The only thing either of us could think of was that I'd locked the keys in the car that morning. So we called AAA. I'm sure this poor guy thought that we were about to hot wire this car given that he unlocked it and we were still unable to locate the keys and/or start the car. He drove away, but he looked dubious. 

Jordan had to go to work, so I stayed to clean out the car. Not knowing that the last time I drove the car would be the ACTUAL last time I drove the car, I'd made no effort to tidy it up. It's not important to the story, though it might be entertaining to include that inside the car, I found the following items that I did not know were there: 

  • An extra key fob (still not able to start the car, but at least we could unlock it from the outside!) 
  • A highball glass 
  • A pair of Chanel sunglasses with one of the lenses missing 
  • A full, unopened bottle of wine 
  • A legal pad full of notes I'd been looking for
  • A perfume bottle 
  • Five pairs of Pure Barre sticky socks
  • An iPod shuffle 
  • Three cigars 

You get the point. If you found those items in a car, you'd be like, "So this is an alcoholic smoker who sometimes works out? Mmkay." 

Anyway, as I was cleaning out the ruins of my life, it started to rain. I pulled on my rain jacket and put my wallet in my pocket so that I could walk to Domino's and get a pizza to stress-eat by myself and...

...touched something. Metal. And clinky. 

The keys. They were in the pocket of the raincoat I'd been wearing that morning. Which means not only am I a moron, but MY MOTHER WAS RIGHT! 

3. The pound cake

Last week, I needed to make a pound cake as a thank you gift for a weekend trip we'd recently been gifted. I thought, "This will be a snap. I've done this a billion times." I FaceTime'd my mom, started chatting, and got to work. 

I laid all the ingredients out - eggs, sugar, flour, vanilla, lemon extract, Crisco (YEP. CRISCO. Deal with it.), etc. Started creaming everything together. Talking away, blah blah blah, got it done in a jiff, put it in the oven, and sat back to wait for the house to fill with that fabulous baking smell. I cleaned up all my ingredients, wiped my counters, and congratulated myself.
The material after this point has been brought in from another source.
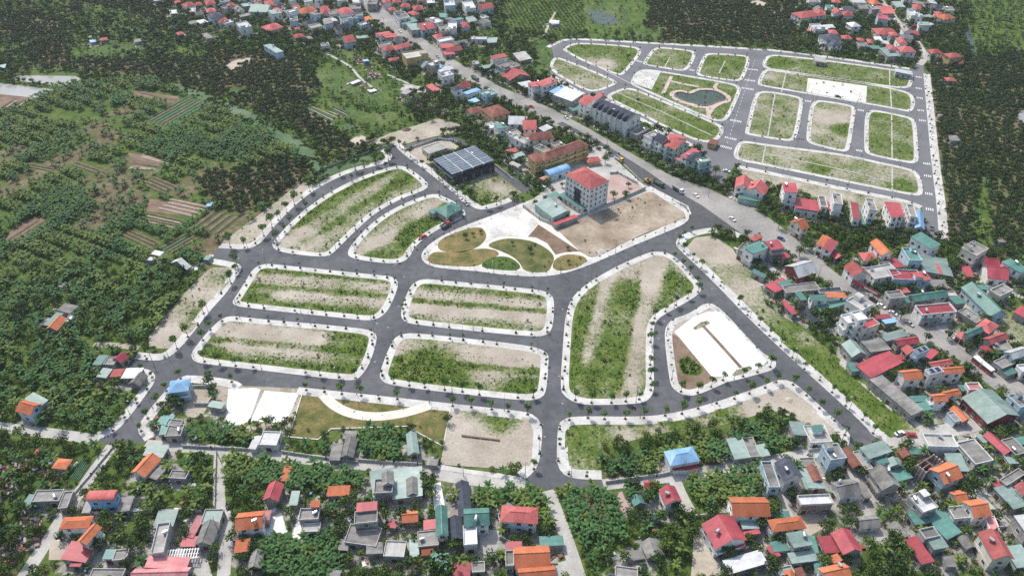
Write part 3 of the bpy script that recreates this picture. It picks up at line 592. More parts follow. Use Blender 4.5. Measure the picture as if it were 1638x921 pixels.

But it didn't smell fabulous. It didn't smell like anything except scrambled eggs cooking. 

I looked in on the cake and saw that it was sunken. This has happened to me before - I accidentally shut our back door too hard while baking once and it collapsed - so I thought, "Eh. Whatever. We'll see." 

Anyway, thirty minutes later, I looked in to find that the center of the cake was still completely raw. Odd I thought. I'll let it bake a little longer, I guess.

Twenty minutes later, the blackened scorch of failure wafted through the house. 

"What the HELL??" I said aloud to Tom Hanks. 

Turns out I forgot to put flour in the cake. Despite getting the flour out and setting it with the other ingredients and putting it back into the pantry with the other ingredients, it did not occur to me that I had not actually put the flour in the batter. So, I basically made custard, and then burned the custard. Then threw it away. Then went to the store and bought a cake. 

 

Friends, these are things that, despite my spazzy and oft-forgetful nature, would have NEVER HAPPENED had this baby not crawled into my brain stem, torn it in half, kidnapped my mind and held it hostage in my uterus. I can't even access normal thought anymore. I couldn't remember John Hughes' name the other day. JOHN FREAKING HUGHES, director of the 80's canon of classics such as The Breakfast Club and Sixteen Candles. I can't remember anything about Jordan's work schedule. I asked a friend when she was due (she'd already had the baby). I asked a co-worker how her mother-in-law was doing who'd recently fallen ill (it was her father-in-law). I left the house without Tom Hanks to TAKE THE DOG TO THE PARK. 

I've surrendered to it. Whatever. This is my life now. 

"Oh, sweetie, it only gets worse," knowing moms say to me with a smile. 

That's cute, lady. Thanks for the looming reminder that I'll never be able to effectively bake/speak/interact with other humans normally again. 

Oooooo, this baby better be cute is all I'm sayin'.